Die Reporter befürchten auch, dass ihre eigene Arbeit von den offenbar unzureichend aufgeklärten Belästigungsvorwürfen beeinträchtigt wird. Sie fragen: "Wie sollen wir künftig über den Splitter im Auge des anderen berichten, wenn in unserem ein Balken steckt?"
Die WDR-Journalisten warnen ihren obersten Dienstherrn. "Wenn wir nun durch Zögerlichkeit, Verschleppung und Intransparenz in eigener Sache versagen, geben wir unseren Wesenskern auf und werden Glaubwürdigkeit und Vertrauen verlieren", heißt es in dem Brief. Buhrow wird aufgefordert, Fakten zu liefern und "wo nötig auch die Konsequenzen" zu ziehen. "Tun Sie dies auch aus Respekt vor allen Frauen, die den Mut fanden, über das zu berichten, was ihnen widerfahren ist", schließen die Reporter ihren Brief, den nach Informationen von stern und Correctiv inzwischen weitere WDR-Mitarbeiter aus anderen Abteilungen unterzeichnet haben.

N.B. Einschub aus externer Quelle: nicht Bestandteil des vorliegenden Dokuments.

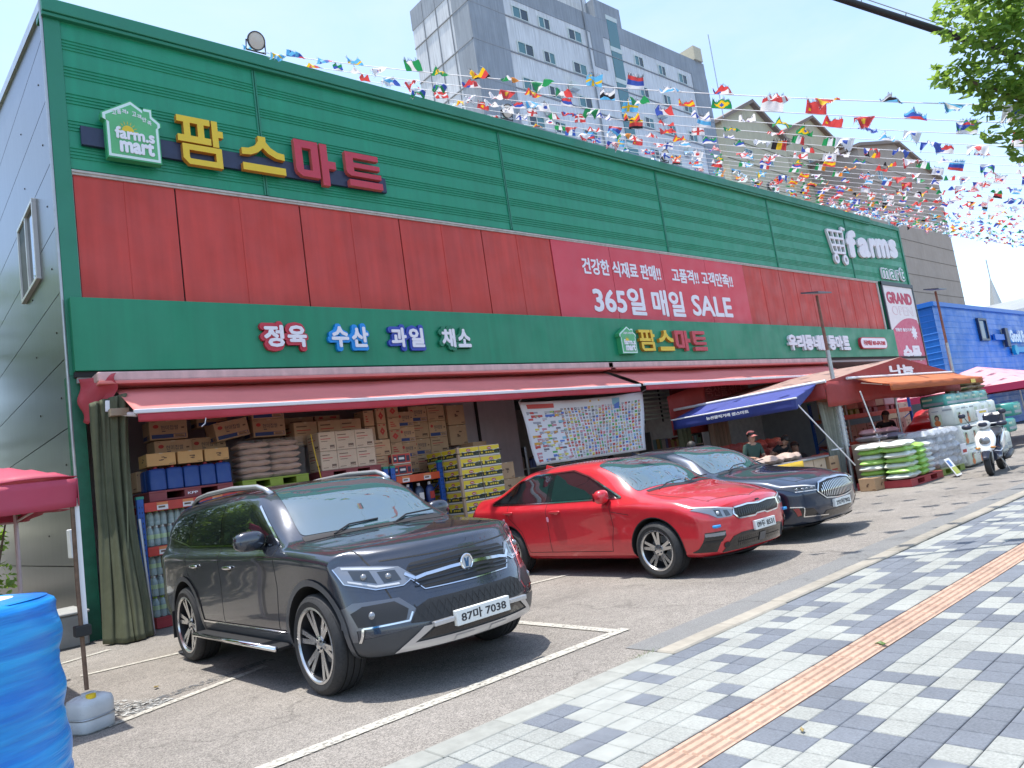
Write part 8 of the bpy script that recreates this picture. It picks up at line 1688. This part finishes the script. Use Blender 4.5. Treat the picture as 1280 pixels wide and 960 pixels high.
def pose(h=1.55, lean=0., sit=0., turn=0., arms='work', squat=0.):
    k = h / 1.65; c_, s_ = math.cos(turn), math.sin(turn)
    hipz = .86 * k * (1 - .52 * sit) ; f = lean
    def up(d, side=0, fwd=0): return (side, -(math.sin(f) * d) - fwd, hipz + math.cos(f) * d)
    J = {'pelvis': (0, 0, hipz), 'waist': up(.18 * k), 'chest': up(.42 * k), 'neck': up(.58 * k), 'skull': up(.68 * k, 0, .015), 'crown': up(.80 * k, 0, .015)}
    for s, g_ in (('l', -1), ('r', 1)):
        J[s + 'sho'] = up(.50 * k, g_ * .185 * k)
        e = up(.24 * k, g_ * .25 * k, .06 if arms == 'work' else .0); J[s + 'elb'] = e
        if arms == 'work': wv = (g_ * .16 * k, e[1] - .22 * k, e[2] - .02)
        elif arms == 'low': wv = (g_ * .18 * k, e[1] - .14 * k, e[2] - .20 * k)
        else: wv = (g_ * .25 * k, e[1] - .04, e[2] - .24 * k)
        J[s + 'wri'] = wv; dv = (Vector(wv) - Vector(e)).normalized() * .075; J[s + 'han'] = tuple(Vector(wv) + dv)
        J[s + 'hip'] = (g_ * .10 * k, 0, hipz - .06)
        if sit: J[s + 'kne'] = (g_ * .15 * k, -.42 * k, hipz - .04); J[s + 'ank'] = (g_ * .14 * k, -.44 * k, .08); J[s + 'toe'] = (g_ * .15 * k, -.60 * k, .035)
        else: J[s + 'kne'] = (g_ * .105 * k, -.03, .46 * k); J[s + 'ank'] = (g_ * .10 * k, .02, .075); J[s + 'toe'] = (g_ * .12 * k, -.15 * k, .035)
    return {n: (p[0] * c_ - p[1] * s_, p[0] * s_ + p[1] * c_, p[2]) for n, p in J.items()}
SH = [P('shirt_green', (.035, .075, .06), .8, var=.1), P('shirt_black', (.02, .02, .024), .8), P('shirt_grey', (.30, .29, .31), .8, var=.08), P('shirt_blue', (.05, .08, .16), .8)]; TR = [P('trousers_dark', (.03, .032, .04), .8), P('trousers_brown', (.10, .075, .055), .8)]
CAPP = P('cap_pink', (.62, .20, .17), .7)
person('vendor in a pink cap and dark green top at the stall', (14.62, 8.95, 0), pose(1.52, .15, 0, -.5), SH[0], TR[0], hat=CAPP, face=-.5, hair='bun')
person('bare armed vendor bending over the stall produce', (15.75, 9.1, 0), pose(1.5, .75, 0, -.3, 'low'), SH[1], TR[1], face=-.3, sleeve=.2)
person('seated vendor in a pale vest with black sleeves at the stall end', (16.55, 8.95, 0), pose(1.58, .2, 1., -1.2, 'low'), SH[1], TR[0], face=-1.2, vest=P('vest_pale', (.42, .38, .40), .8, var=.1), sleeve=.9)
tag(obj('stool', MB().cbox((16.35, 8.8, .02), (16.75, 9.15, .36), .03), P('stool_red', (.42, .05, .05), .5)), 'low red plastic stool under the seated vendor', 'stool')
person('dark haired shopper behind the roof of the navy sedan', (13.1, 9.5, 0), pose(1.48, .1, 0, .6), SH[3], TR[0], face=2.6)
person('shopper in a dark top leaning over the sacks under the orange awning', (21.1, 8.75, 0), pose(1.66, .5, 0, -.9, 'low'), SH[1], TR[1], face=-.9)
person('shopper in blue standing inside the shop below the flyer banner', (13.45, 12.0, 0), pose(1.42, .0, 0, .2, 'down'), SH[3], TR[0], face=.1, sleeve=.9)
# ---------------------------------------------------------------- white scooter
def scooter(loc, rz):
    r = thing('motor_scooter', 'white motor scooter with dark seat parked at the far kerb', 'scooter', loc, None, rz)
    WP = P('scooter_white', (.72, .73, .72), .25, coat=.8); DB = P('scooter_navy', (.03, .035, .06), .35); k = 1.12
    def sw(x, R0, w_):
        q = lambda p: (x + p[0], p[2], R0 + p[1]); o = link('wheel', None, r, True); obj('tyre', MB().lathe([(R0 - .09, -w_), (R0 - .02, -w_), (R0, -w_ * .5), (R0, w_ * .5), (R0 - .02, w_), (R0 - .09, w_)], 32, 0, q), RUB, o, smooth=40, local=True)
        m = MB(); m.lathe([(R0 - .09, -w_ * .8), (R0 - .10, 0), (R0 - .09, w_ * .8)], 28, 0, q); m.lathe([(.04, -.05), (.04, .05)], 14, 0, q)
        for i in range(5): a = i * 1.2566; m.tube([q((.03 * math.cos(a), .03 * math.sin(a), 0)), q(((R0 - .1) * math.cos(a), (R0 - .1) * math.sin(a), 0))], .018, 6)
        obj('rim', m, ALD, o, smooth=40, local=True)
    sw(0, .24, .055); sw(1.42, .24, .06)
    def loft(secs, name, mat, par=r, n=18, pw=2.5):      # secs: (x, z, halfwidth, halfheight, tilt)
        m = MB(); vs = []
        for x, z, w_, h_, tl in secs:
            for j in range(n):
                a = 2 * math.pi * j / n; f_ = lambda t_: math.copysign(abs(t_) ** (2 / pw), t_); yy_ = w_ * f_(math.cos(a)); zz_ = h_ * f_(math.sin(a)); vs.append((x + zz_ * math.sin(tl), yy_, z + zz_ * math.cos(tl)))
        fs = [(i * n + j, i * n + (j + 1) % n, (i + 1) * n + (j + 1) % n, (i + 1) * n + j) for i in range(len(secs) - 1) for j in range(n)] + [tuple(range(n))[::-1], tuple((len(secs) - 1) * n + j for j in range(n))]
        m.add(vs, fs); return obj(name, m, mat, par, smooth=50, local=True, fixn=True)
    loft([(-.06, .47, .05, .03, 0), (.02, .58, .16, .12, .2), (.14, .72, .19, .16, .35), (.27, .84, .13, .12, .5), (.32, .92, .08, .06, .5)], 'front_shield', WP)
    loft([(-.27, .36, .05, .02, 0), (-.12, .47, .075, .03, 0), (.10, .49, .075, .03, 0), (.24, .44, .06, .02, 0)], 'front_fender', DB)
    for s in (-1, 1): obj('fork', MB().tube([(0, s * .075, .24), (.20, s * .07, .72)], .022, 8), STEEL, r, smooth=True, local=True)
    obj('headlight', blob((.045, 0, .70), (.07, .10, .085), (16, 10), 2.2), HLG, r, smooth=True, local=True)
    loft([(.22, .98, .05, .05, 0), (.27, 1.02, .13, .075, 0), (.36, 1.03, .11, .06, 0)], 'handlebar_cowl', WP); obj('dash', blob((.225, 0, 1.02), (.03, .085, .05), (14, 8), 2.4), DB, r, smooth=True, local=True)
    obj('handlebar', MB().tube([(.40, -.36, 1.02), (.33, -.2, 1.02), (.32, .2, 1.02), (.40, .36, 1.02)], .016, 8), STEEL, r, smooth=True, local=True)
    for s in (-1, 1):
        obj('hand_guard', blob((.36, s * .31, 1.0), (.07, .10, .055), (14, 8), 2.2), DB, r, smooth=True, local=True); mi = obj('mirror', blob((.36, s * .36, 1.24), (.02, .07, .05), (12, 8), 2.4), DB, r, smooth=True, local=True); obj('mirror_stem', MB().tube([(.37, s * .25, 1.04), (.37, s * .33, 1.22)], .007, 6), BLK, mi, local=True)
        obj('indicator', blob((-.01, s * .13, .56), (.03, .05, .025), (10, 6), 2.2), P('lamp_amber', (.60, .25, .05), .2, coat=1.), r, smooth=True, local=True)
        loft([(.95, .52, .02, .10, 0), (1.2, .60, .03, .13, 0), (1.55, .74, .03, .09, 0), (1.72, .84, .01, .02, 0)], 'side_panel', WP).location = (0, s * .14, 0)
        obj('crash_bar', MB().tube([(-.02, s * .10, .50), (.0, s * .24, .47), (.22, s * .25, .50), (.30, s * .14, .55)], .012, 6), CHR, r, smooth=True, local=True)
    loft([(.28, .36, .13, .10, .2), (.36, .32, .15, .05, 0), (.72, .32, .16, .05, 0), (.86, .40, .15, .13, -.2), (1.05, .50, .15, .20, 0), (1.5, .62, .12, .14, 0), (1.7, .72, .05, .05, 0)], 'underbody', DB)
    loft([(.70, .74, .10, .04, 0), (.85, .79, .15, .055, 0), (1.15, .78, .155, .05, 0), (1.35, .84, .15, .06, 0), (1.62, .87, .11, .045, 0), (1.68, .88, .05, .02, 0)], 'seat', P('seat_black', (.025, .027, .035), .5))
    obj('grab_rail', MB().tube([(1.45, -.15, .80), (1.80, -.13, .88), (1.80, .13, .88), (1.45, .15, .80)], .014, 8), STEEL, r, smooth=True, local=True)
    obj('exhaust', MB().tube([(.9, -.17, .26), (1.2, -.19, .28), (1.72, -.2, .36)], [.03, .055, .05], 12), BLK, r, smooth=True, local=True); obj('tail_light', blob((1.72, 0, .80), (.03, .07, .04), (10, 6), 2.4), AMB, r, smooth=True, local=True)
    obj('number_plate', MB().box((1.75, -.1, .55), (1.76, .1, .70)), PLT, r, local=True); obj('stand', MB().tube([(.75, -.12, .28), (.85, -.22, .0)], .012, 6), STEEL, r, local=True)
    top = obj('top_box', MB().cbox((1.55, -.19, .92), (1.95, .19, 1.22), .05), DB, r, local=True)
scooter((16.95, 5.15, 0), R_(8))
# ---------------------------------------------------------------- bystanders' small things along the front
tag(obj('wire_hook', MB().tube([(3.62, 10.6, 2.82), (3.60, 10.6, 2.74), (3.55, 10.6, 2.70)], .006, 5), LWH), 'white wire hook hanging from the awning valance', 'hook')
# ---------------------------------------------------------------- tell stacked look-alikes apart by their place in the stack
def nth(i): return ('1st', '2nd', '3rd')[i] if i < 3 else '%dth' % (i + 1)
same = {}
for o in COL.objects:
    if o.parent is None and o.get('label') and o.get('category'): same.setdefault(o['label'], []).append(o)
for lab, os_ in same.items():
    if len(os_) < 2 or len(os_) > 80: continue
    def levels(vals, tol):
        lv = []
        for v in sorted(vals):
            if not lv or v - lv[-1] > tol: lv.append(v)
        return lv
    zs = levels([o.location.z for o in os_], .07); xs_ = levels([o.location.x for o in os_], .16)
    for o in os_:
        zi = max(i for i, v in enumerate(zs) if o.location.z >= v - 1e-6); xi = max(i for i, v in enumerate(xs_) if o.location.x >= v - 1e-6); t = ''
        if len(zs) > 1: t += ', %s layer up' % nth(zi)
        if len(xs_) > 1: t += ', %s from left' % nth(xi)
        if len((lab + t).split()) <= 16: o['label'] = lab + t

Auch die Redakteursvertretung des WDR hat Tom Buhrow geschrieben und den Intendanten zur "notwendigen Selbstkritik" aufgerufen. Das Gremium stellte fest, dass immer mehr Kollegen "persönliche Nachteile befürchten", wenn sie Kritik äußern. Ein "Klima des Vertrauens" fehle im WDR. Vergangene Woche hatten stern und Correctiv schon über einen Brief des Personalrats berichtet. Die Vertreter der Belegschaft misstrauen darin dem Intendanten, die Krise allein zu meistern und fordern "Hilfe von Außen".
Bei dem wachsenden Unmut von unten kann Tom Buhrow sich freuen, dass Ludwig Jörder, der Vorsitzende des WDR-Verwaltungsrats, hinter ihm steht. Jörder sagte dem stern zum Krisenmanagement des Intendanten: "Ich wüsste nicht, was er sonst noch machen sollte." Der Verwaltungsrat habe sich vergangenen Freitag mit der Causa befasst.